Un concert au Conservatoire Tchaikovski
Il y a longtemps que je voulais assister à un concert dans cette salle mythique, sans doute depuis le retour que Vladimir Horowitz y fit en 1986, retour que je suivis passionnément, sans doute aussi depuis cette promenade où je n’avais pu qu’admirer le bâtiment de l’extérieur. Mon ami Andrey qui m’avait pris les places m’avait pourtant bien spécifié que le concert n’avait pas lieu là, mais dans une salle moderne, s’appelant elle aussi Tchaikovski et située au métro
Mayakovskaya. "
C’est là que j’ai acheté les billets" m’a-t-il dit pour achever de me convaincre. C’est donc devant la statue de Mayakovski que nous nous sommes retrouvés avec ma collègue à 18h45. Alors que nous pénétrons dans la salle, l’ouvreuse nous fait comprendre que c’est un autre concert qui a lieu ici. Je comprends évidemment aussitôt et nous ressortons, marchons sur le grand Boulevard
Sadoyava, trouvons miraculeusement un taxi qui, pour un prix étonnamment modique, nous dépose devant le Conservatoire Tchaikovski à dix neuf heures pile. Il y a foule, tous les spectateurs sont massés dans le couloir qui entoure la salle à l’intérieur de laquelle l’orchestre répète encore ce qui sera le bis du concert.

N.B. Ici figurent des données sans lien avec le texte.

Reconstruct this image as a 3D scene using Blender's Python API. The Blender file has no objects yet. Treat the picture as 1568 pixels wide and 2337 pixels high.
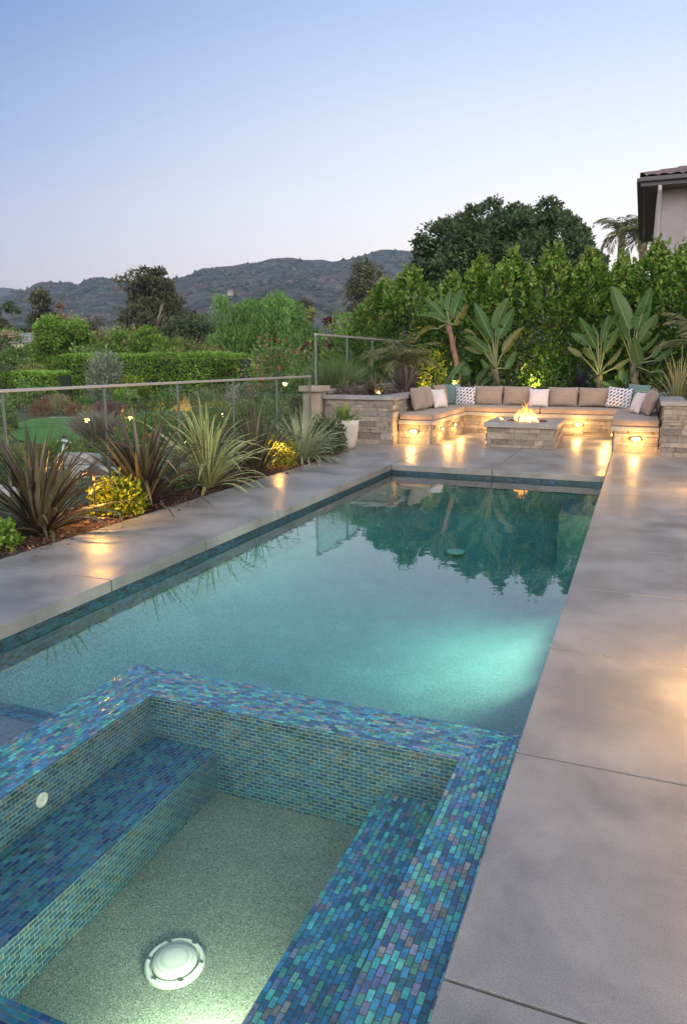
import bpy, bmesh, math, random
import numpy as np
from mathutils import Vector, Matrix, noise

R = math.radians
S = bpy.context.scene
COL = S.collection
rng = np.random.default_rng(7)
random.seed(7)

# ------------------------------------------------------------------ camera maths (survey of the place)
W_, H_ = 1568.0, 2337.0
F_ = 1650.0
CX, CY = 784.0, 1168.5
EYE = np.array([0.0, 0.0, 1.5])
_y = np.array([682.0, 346.0, F_]); _y /= np.linalg.norm(_y)
_z = np.array([0.0, F_, -346.0]); _z /= np.linalg.norm(_z)
_x = np.cross(_y, _z)
if _x[0] < 0: _x = -_x
RM = np.stack([_x, _y, _z])
def ray(px, py): return RM @ np.array([px - CX, CY - py, F_])
def onz(px, py, z=0.0):
    r = ray(px, py); return EYE + r * ((z - EYE[2]) / r[2])
def ony(px, py, y):
    r = ray(px, py); return EYE + r * (y / r[1])
def onx(px, py, x):
    r = ray(px, py); return EYE + r * (x / r[0])
def atd(px, py, D): return EYE + ray(px, py) * (D / F_)

# ------------------------------------------------------------------ mesh helpers
def V3(a): return np.asarray(a, float)
class MB:
    """collects pieces, links them as one mesh object"""
    def __init__(self):
        self.v = []; self.f = []; self.m = []; self.uv = []; self.n = 0
    def add(self, vs, fs, mi=0, uv=None):
        b = self.n
        self.v.append(np.asarray(vs, float).reshape(-1, 3)); self.n += len(self.v[-1])
        for k, q in enumerate(fs):
            self.f.append(tuple(b + i for i in q)); self.m.append(mi)
            self.uv.append(None if uv is None else uv[k])
        return self
    def quad(self, a, b, c, d, mi=0, uv=None):
        return self.add([a, b, c, d], [(0, 1, 2, 3)], mi, None if uv is None else [uv])
    def box(self, x0, x1, y0, y1, z0, z1, mi=0):
        v = [(x0,y0,z0),(x1,y0,z0),(x1,y1,z0),(x0,y1,z0),(x0,y0,z1),(x1,y0,z1),(x1,y1,z1),(x0,y1,z1)]
        f = [(0,3,2,1),(4,5,6,7),(0,1,5,4),(1,2,6,5),(2,3,7,6),(3,0,4,7)]
        return self.add(v, f, mi)
    def prism(self, poly, z0, z1, mi=0):
        n = len(poly)
        v = [(p[0],p[1],z0) for p in poly] + [(p[0],p[1],z1) for p in poly]
        f = [tuple(range(n-1,-1,-1)), tuple(range(n,2*n))] + [(i,(i+1)%n,n+(i+1)%n,n+i) for i in range(n)]
        return self.add(v, f, mi)
    def tube(self, pts, rad, n=8, mi=0, cap=True):
        pts = [V3(p) for p in pts]; k = len(pts)
        rad = [rad]*k if np.isscalar(rad) else rad
        vs = []; ref = None
        for i in range(k):
            t = pts[min(i+1,k-1)] - pts[max(i-1,0)]; t = t/(np.linalg.norm(t)+1e-9)
            if ref is None:
                ref = np.array([1.,0,0]) if abs(t[0]) < .8 else np.array([0,1.,0])
            u = ref - t*np.dot(ref,t); u /= np.linalg.norm(u)+1e-9; ref = u; w = np.cross(t,u)
            for j in range(n):
                a = 2*math.pi*j/n; vs.append(pts[i]+rad[i]*(math.cos(a)*u+math.sin(a)*w))
        fs = [(i*n+j, i*n+(j+1)%n, (i+1)*n+(j+1)%n, (i+1)*n+j) for i in range(k-1) for j in range(n)]
        if cap: fs += [tuple(range(n-1,-1,-1)), tuple(range((k-1)*n, k*n))]
        return self.add(vs, fs, mi)
    def lathe(self, prof, c, n=24, mi=0, sx=1, sy=1):
        vs = []; k = len(prof)
        for r, z in prof:
            for j in range(n):
                a = 2*math.pi*j/n; vs.append((c[0]+sx*r*math.cos(a), c[1]+sy*r*math.sin(a), c[2]+z))
        fs = [(i*n+j, i*n+(j+1)%n, (i+1)*n+(j+1)%n, (i+1)*n+j) for i in range(k-1) for j in range(n)]
        fs += [tuple(range(n-1,-1,-1)), tuple(range((k-1)*n,k*n))]
        return self.add(vs, fs, mi)
    def build(self, name, mat, parent=None, origin=None, smooth=False, bevel=0, seg=2, angle=35):
        off = V3(parent['_o']) if parent is not None else (V3(origin) if origin is not None else np.zeros(3))
        vs = np.concatenate(self.v) - off
        me = bpy.data.meshes.new(name)
        me.from_pydata(vs.tolist(), [], self.f)
        for m in (mat if isinstance(mat,(list,tuple)) else [mat]): me.materials.append(m)
        me.polygons.foreach_set('material_index', self.m)
        if any(u is not None for u in self.uv):
            ul = me.uv_layers.new(name='UVMap'); flat = []
            for q, u in zip(self.f, self.uv):
                flat += [c for p in (u if u is not None else [(0,0)]*len(q)) for c in p]
            ul.data.foreach_set('uv', flat)
        if smooth: me.polygons.foreach_set('use_smooth', [True]*len(me.polygons))
        me.update()
        o = bpy.data.objects.new(name, me); COL.objects.link(o)
        if parent is not None: o.parent = parent; o['_o'] = [float(c) for c in off]
        else: o.location = off
        if bevel:
            b = o.modifiers.new('b','BEVEL'); b.width = bevel; b.segments = seg; b.limit_method='ANGLE'; b.angle_limit=R(angle)
        return o

def tag(o, label=None, cat=None, group=None, kind=None):
    if label: o['label'] = label
    if cat: o['category'] = cat
    if group: o['group'] = group
    if kind: o['kind'] = kind
    return o
def thing(name, loc, label, cat, group=None):
    e = bpy.data.objects.new(name, None); COL.objects.link(e); e.location = loc
    e.empty_display_size = .2; e['_o'] = [float(c) for c in loc]
    return tag(e, label, cat, group)

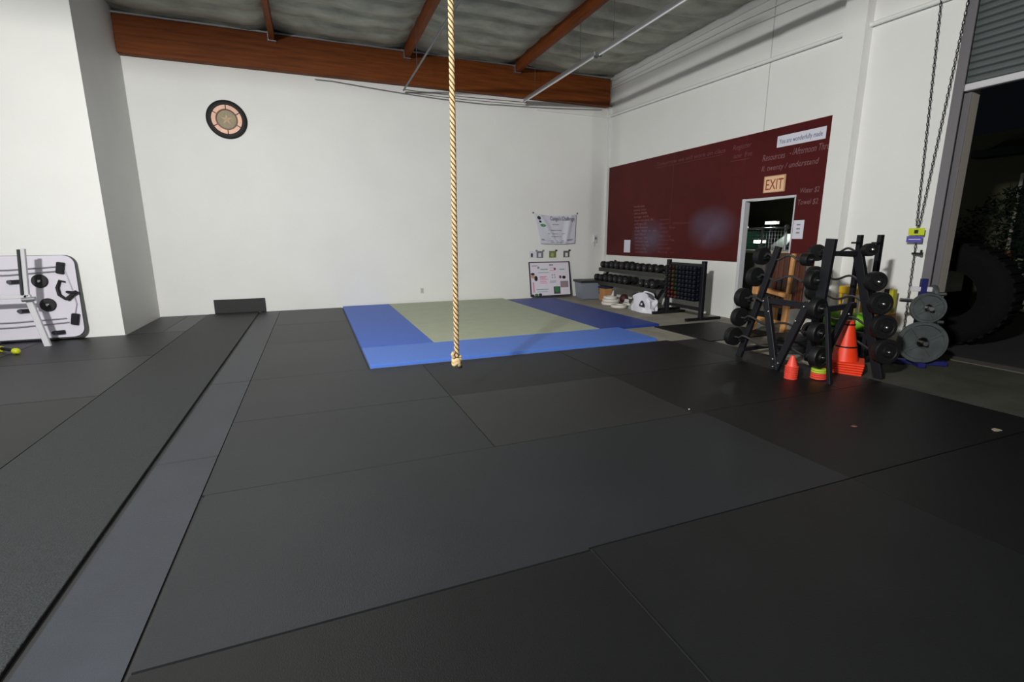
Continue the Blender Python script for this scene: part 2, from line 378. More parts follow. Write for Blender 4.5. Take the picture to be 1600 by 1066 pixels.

Le concert commence finalement avec une demi-heure de retard. Je suis heureux et ému de me trouver dans cette salle blanche au célèbre arc de scène et dont les portraits des grands compositeurs ornent les murs.
L’orchestre Symphonique de la Nouvelle Russie, dirigé par Youri Bashmet joue une magnifique
Inachevée de Schubert, incomparablement plus belle que celle entendue récemment à Amsterdam. Youri Bashmet cisèle le son de ses musiciens comme un orfèvre, obtient des contrastes sublimes sans en faire trop. Je suis juste surpris par la sècheresse de l'acoustique.
Après avoir entendu il y a un mois le second concerto pour violon de Sofia Gubaidulina, j’écoute maintenant le premier,
Offertorium, interprété par Viviane Hagner. C’est un bavardage inutile sur des thèmes de l’
Art de la fugue dont je me demande toujours ce qu’il peut bien avoir d’un Offertoire.
Ma collègue et moi passons l’entracte à admirer les spectateurs au look souvent hallucinant, qu’il soit rustique -de la campagne-, ou sophistiqué - de la campagne également-. Il y a en particulier une dame à la coiffure invraisemblable, une raie horizontale sur le devant de la tête et qui lui donne l’impression d’avoir le front poilu.
La deuxième partie du concert est dédiée à l’une de mes œuvres fétiches,
Harold en Italie, dirigée de l’alto par Youri Bashmet dont c’est une des spécialités. Dès l’entrée de l’alto, la salle sait qu’elle va vivre un moment de générosité exceptionnelle, offert par la chaleur incroyable du magnifique instrument de Bashmet.
En bis, l’orchestre nous offre une musique de film en cours d’enregistrement et aux allures de
Donauwellen. Je suis surpris par la froideur des moscovites qui applaudissent peu longtemps et du bout des doigts. Pourtant de nombreux spectateurs portent au chef un bouquet de fleurs acheté sans doute dans la journée et que Youri Bashmet, dont les bras sont vite plein à ras bord, accepte avec le sourire.
Ma collègue et moi allons dîner à la petite brasserie qui fait l’angle devant le conservatoire et où je me régale d’un bortsch et d’un petit gâteau de crabe.